The time (in number of days) until maturity of a certain variety of hot pepper is normally distributed, with mean μ and standard deviation σ = 2.4. this variety is advertised as taking 70 days to mature. i wish to test the hypotheses h0: μ = 70, ha: μ > 70, so i select a simple random sample of four plants of this variety and measure the time until maturity. the four times, in days, are 76 73 69 70 based on these data, i would reject h0 at level:

From the sample,

[tex]\bar{x}= \frac{76+73+69+70}{4} \\ \\ = \frac{288}{4} =72[/tex]

The test statistics is given by:

[tex]z= \frac{\bar{x}-\mu}{\sigma/\sqrt{n}} = \frac{72-70}{2.4/\sqrt{4}} = \frac{2}{1.2} =1.67[/tex]

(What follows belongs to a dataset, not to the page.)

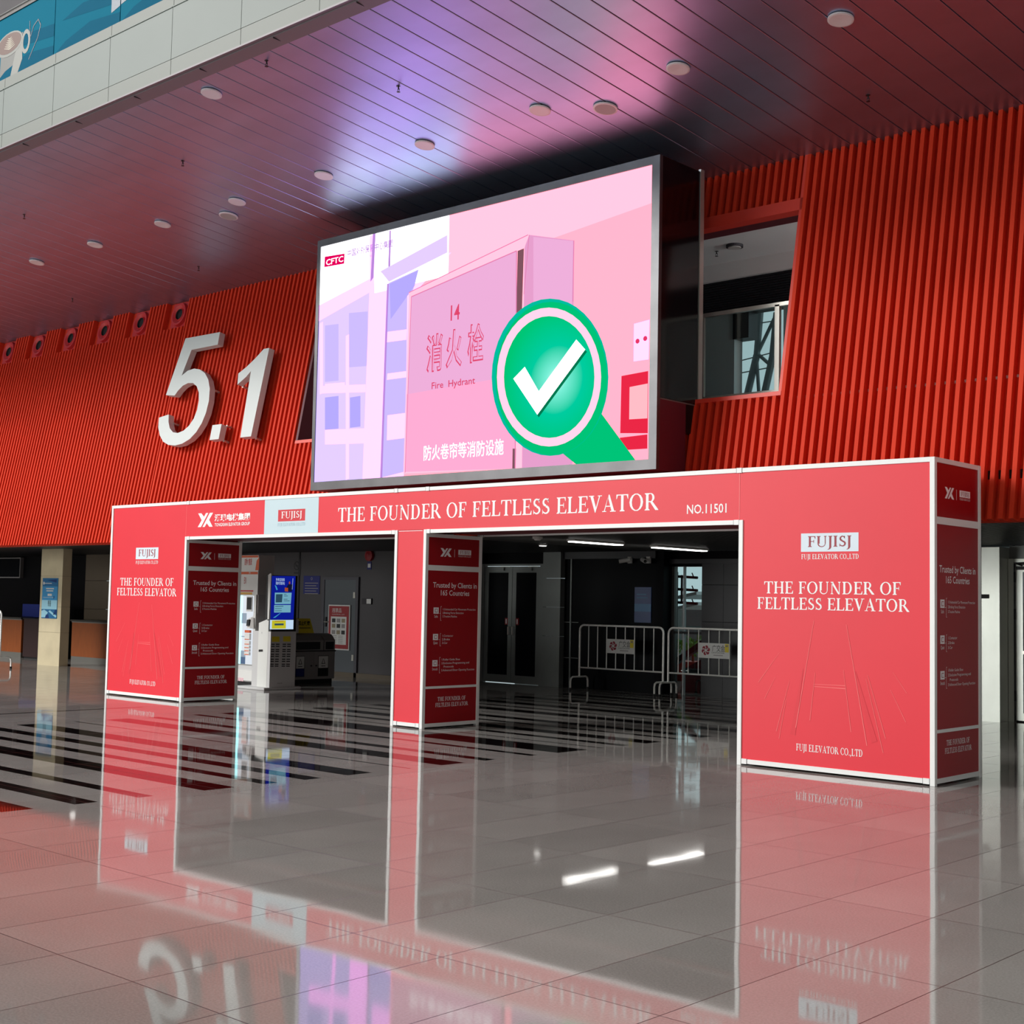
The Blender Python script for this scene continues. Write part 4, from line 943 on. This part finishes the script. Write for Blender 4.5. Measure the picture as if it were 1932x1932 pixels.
# ------------------------------------------------------------------ grey service door and things on that wall
DW = Frame((0, 6.6, 0), (1, 0, 0), (0, 0, 1), (0, -1, 0))
d = bpy.data.objects.new('door_1', None); COL.objects.link(d); d.location = (-15.9, 6.6, 0); d['_o'] = [-15.9, 6.6, 0]; d['kind'] = 'structure'
b = B(); b.box(-16.50, -16.42, 6.56, 6.6, 0, 2.03, 'door_frame_grey'); b.box(-15.44, -15.36, 6.56, 6.6, 0, 2.03, 'door_frame_grey'); b.box(-16.42, -15.44, 6.56, 6.6, 1.97, 2.03, 'door_frame_grey'); b.build('door_frame', d)
b = B(); b.box(-16.42, -15.44, 6.575, 6.6, .03, 1.97, 'door_grey'); b.build('door_leaf', d)
b = B(); b.box(-16.37, -16.33, 6.55, 6.575, 1.0, 1.2, 'joint_dark'); b.tube([(-16.35, 6.55, 1.1), (-16.35, 6.52, 1.1), (-16.23, 6.52, 1.1)], .011, 'alu'); b.build('door_handle', d)
b = B(); b.box(-15.52, -15.46, 6.565, 6.575, .33, .45, 'alu'); b.box(-15.52, -15.46, 6.565, 6.575, 1.6, 1.72, 'alu'); b.build('door_hinge', d)
def dpx(x, y): return DW.px(545+x/9.66, 1130+y/9.66)
t = thing('framed_notice', 'red bordered framed notice with small pictures hung on the grey door', 'notice', (-15.93, 6.55, .55))
x0, x1, z0, z1 = -16.25, -15.58, .535, 1.455
b = B(); b.box(x0, x1, 6.545, 6.575, z0, z1, 'sign_white'); b.build('frame', t)
fr = Frame((x0, 6.545, z0), (1, 0, 0), (0, 0, 1), (0, -1, 0)); W_, H_ = x1-x0, z1-z0
b = B(); b.box(x0+.025, x1-.025, 6.538, 6.545, z0+.025, z1-.025, 'sign_red'); fr = Frame((x0, 6.538, z0), (1, 0, 0), (0, 0, 1), (0, -1, 0))
art(b, fr, rect(.09, .11, W_-.09, H_-.24), 'sign_white')
for i in range(3):
    for j in range(3): art(b, fr, rect(.13+.15*i, H_-.36-.11*j-.02*(j == 2), .24+.15*i, H_-.28-.11*j-.02*(j == 2)), ('joint_dark', 'bin_metal', 'stone_joint')[(i+2*j) % 3], .003)
for j in range(5):
    for u in (.15, .34): art(b, fr, rect(u, .14+.035*j, u+.14, .15+.035*j), 'bin_metal', .003)
text(b, fr, '\u8fdd\u7981\u54c1', .12, H_-.15, .07, 'sign_white', width=.30, serif=False); text(b, fr, 'CONTROL LIST', .12, H_-.205, .02, 'sign_white', width=.40, serif=False)
b.build('sheet', t)
def wallsign(name, cat, x0, x1, z0, z1, mn, lab, fn=None, d=.012):
    b = B(); b.box(x0, x1, 6.6-d, 6.6, z0, z1, mn); fr = Frame((x0, 6.6-d, z0), (1, 0, 0), (0, 0, 1), (0, -1, 0))
    if fn: fn(b, fr, x1-x0, z1-z0)
    tag(b.build(name, loc=((x0+x1)/2, 6.6, z0)), lab, cat)
def nosm(b, fr, w_, h_):
    for q in band(arc(w_/2, h_*.6, .095, .095, 0, 360, 20), arc(w_/2, h_*.6, .075, .075, 0, 360, 20)): art(b, fr, q, 'black')
    art(b, fr, line((w_/2-.06, h_*.6+.06), (w_/2+.06, h_*.6-.06), .018), 'black', .003); art(b, fr, rect(w_/2-.05, h_*.6-.012, w_/2+.05, h_*.6+.012), 'joint_dark'); art(b, fr, rect(.03, .03, w_-.03, .07), 'joint_dark')
wallsign('no_smoking_sign', 'sign', -17.50, -17.26, 2.06, 2.40, 'wall_grey', 'square no smoking sign high on the lobby wall above the kiosk', nosm)
def board(b, fr, w_, h_):
    for j in range(5): art(b, fr, rect(.05, h_-.16-.055*j, w_-.05-.06*(j % 2), h_-.145-.055*j), 'bin_metal')
    for q in band(arc(w_/2, h_-.06, .03, .03, 0, 360, 10), arc(w_/2, h_-.06, .02, .02, 0, 360, 10)): art(b, fr, q, 'bin_metal')
wallsign('notice_board', 'notice', -17.14, -16.61, 1.67, 2.05, 'navy', 'dark blue notice board with pale lines left of the grey door', board)
c = (-15.06, 6.6, 2.46)
b = B(); b.tube([(c[0], 6.6, c[2]), (c[0], 6.54, c[2])], .11, 'sign_red', 24); b.tube([(c[0], 6.541, c[2]), (c[0], 6.52, c[2])], [.09, .03], 'sign_red', 24)
tag(b.build('alarm_bell', loc=c), 'round red alarm bell high on the wall right of the grey door', 'alarm')
def tiny(b, fr, w_, h_): art(b, fr, rect(.02, .04, w_-.02, h_-.04), 'sign_white')
wallsign('small_sign', 'sign', -15.14, -15.02, 2.18, 2.34, 'navy', 'small dark sign under the red alarm bell', tiny)
def sw(b, fr, w_, h_): art(b, fr, rect(.14, .012, w_-.012, h_-.012), 'sign_white')
wallsign('switch_box', 'switch', -15.25, -14.97, 1.48, 1.60, 'soffit_dark', 'dark and pale switch box on the wall right of the grey door', sw, .03)

# ------------------------------------------------------------------ glass double door
d = bpy.data.objects.new('door_2', None); COL.objects.link(d); d.location = (-12.4, 8.0, 0); d['_o'] = [-12.4, 8.0, 0]; d['kind'] = 'structure'
b = B(); b.box(-13.85, -13.24, 7.97, 8.05, 0, 2.56, 'wall_glass_dark'); b.box(-13.24, -13.16, 7.94, 8.04, 0, 2.31, 'steel_dull'); b.box(-13.24, -11.60, 7.96, 8.04, 2.29, 2.33, 'steel_dull'); b.box(-11.68, -11.60, 7.94, 8.04, 0, 2.31, 'steel_dull'); b.build('door_frame', d)
for xa, xb in ((-13.15, -12.42), (-12.41, -11.69)):
    b = B(); b.box(xa, xa+.10, 7.96, 8.0, .01, 2.28, 'steel_dull'); b.box(xb-.10, xb, 7.96, 8.0, .01, 2.28, 'steel_dull'); b.box(xa+.1, xb-.1, 7.96, 8.0, 2.16, 2.28, 'steel_dull'); b.box(xa+.1, xb-.1, 7.96, 8.0, .01, .16, 'steel_dull'); lf = b.build('door_leaf', d)
    b = B(); b.box(xa+.1, xb-.1, 7.975, 7.985, .16, 2.16, 'wall_glass_dark'); b.build('pane', lf)
    xs_ = xb-.17 if xa < -12.9 else xa+.11
    b = B(); b.box(xs_, xs_+.07, 7.955, 7.975, 1.14, 1.27, 'sign_red'); b.face([(xs_+.02, 7.953, 1.16), (xs_+.05, 7.953, 1.16), (xs_+.05, 7.953, 1.25), (xs_+.02, 7.953, 1.25)], 'sign_white'); b.build('push_sticker', lf, label='small red push sticker')
    b = B(); xh = xb-.05 if xa < -12.9 else xa+.05; b.tube([(xh, 7.96, .95), (xh, 7.915, .95), (xh, 7.915, 1.10), (xh, 7.96, 1.10)], .012, 'alu'); b.build('door_handle', lf)
    b = B(); b.box(xb-.42, xb-.2, 7.92, 7.96, 2.20, 2.26, 'steel_dull'); b.box(xb-.3, xb-.05, 7.93, 7.94, 2.27, 2.282, 'alu'); b.build('door_closer', lf)
b = B()
for z0, z1 in ((0,.95),(.956,1.5),(1.506,2.05),(2.056,2.55)): b.box(-11.60, -11.16, 7.93, 8.1, z0, z1, 'steel_dull')
b.build('pillar', kind='structure')
wb = Frame((0, 8.05, 0), (1, 0, 0), (0, 0, 1), (0, -1, 0))
b = B(); mat('poster_deep', (20, 60, 120), 0.35); mat('poster_mid', (40, 110, 160), 0.35); mat('poster_sky', (60, 150, 205), 0.4); mat('poster_light', (160, 215, 235), 0.4)
b.box(-9.48, -9.11, 8.035, 8.05, 1.26, 1.90, 'poster_deep'); fr = Frame((-9.48, 8.035, 1.26), (1, 0, 0), (0, 0, 1), (0, -1, 0))
art(b, fr, rect(0, .20, .37, .34), 'poster_mid'); art(b, fr, [(0,.02),(.2,.14),(.37,.04),(.37,.18),(0,.18)], 'poster_deep', .003); art(b, fr, rect(.05, .44, .30, .46), 'poster_mid', .003); art(b, fr, rect(.05, .50, .26, .52), 'poster_mid', .003)
tag(b.build('wall_poster', loc=(-9.3, 8.05, 1.26)), 'dim blue poster on the dark lobby wall behind the barriers', 'poster')
for x, m in ((-9.66, 1), (-9.24, -1)):
    t = thing('cctv_camera', 'dim white surveillance camera on the dark wall, '+('nearer the glass doors' if m == 1 else 'nearer the bright window'), 'camera', (x, 8.0, 2.37))
    b = B(); b.box(x+.05, x+.13, 7.98, 8.02, 2.33, 2.45, 'sign_white'); b.tube([(x+.09, 8.0, 2.36), (x+.05, 7.92, 2.36)], .015, 'sign_white'); b.build('bracket', t)
    b = B()
    u = np.array([-.13*m, -.10, -.03]); u /= np.linalg.norm(u); c = np.array([x+.05, 7.9, 2.38]); b.tube([c-u*.09, c+u*.11], .038, 'sign_white', 12); b.build('housing', t)
    b = B(); b.tube([c+u*.105, c+u*.115], .030, 'black', 12); b.build('lens', t)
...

The null hypothesis is rejectted when the z-value of the test statistics is greater than the z-value of alpha/2

i.e. the rejection region is

[tex]1.67\geq z_{\alpha/2} \\ \\ \Rightarrow z_{1-0.9525}\geq z_{\alpha/2} \\ \\ \Rightarrow\alpha/2=0.0475 \\ \\ \Rightarrow\alpha=0.095[/tex]

Therefore, based on the given data, the null hypothesis will be rejected at a significant level of 0.095.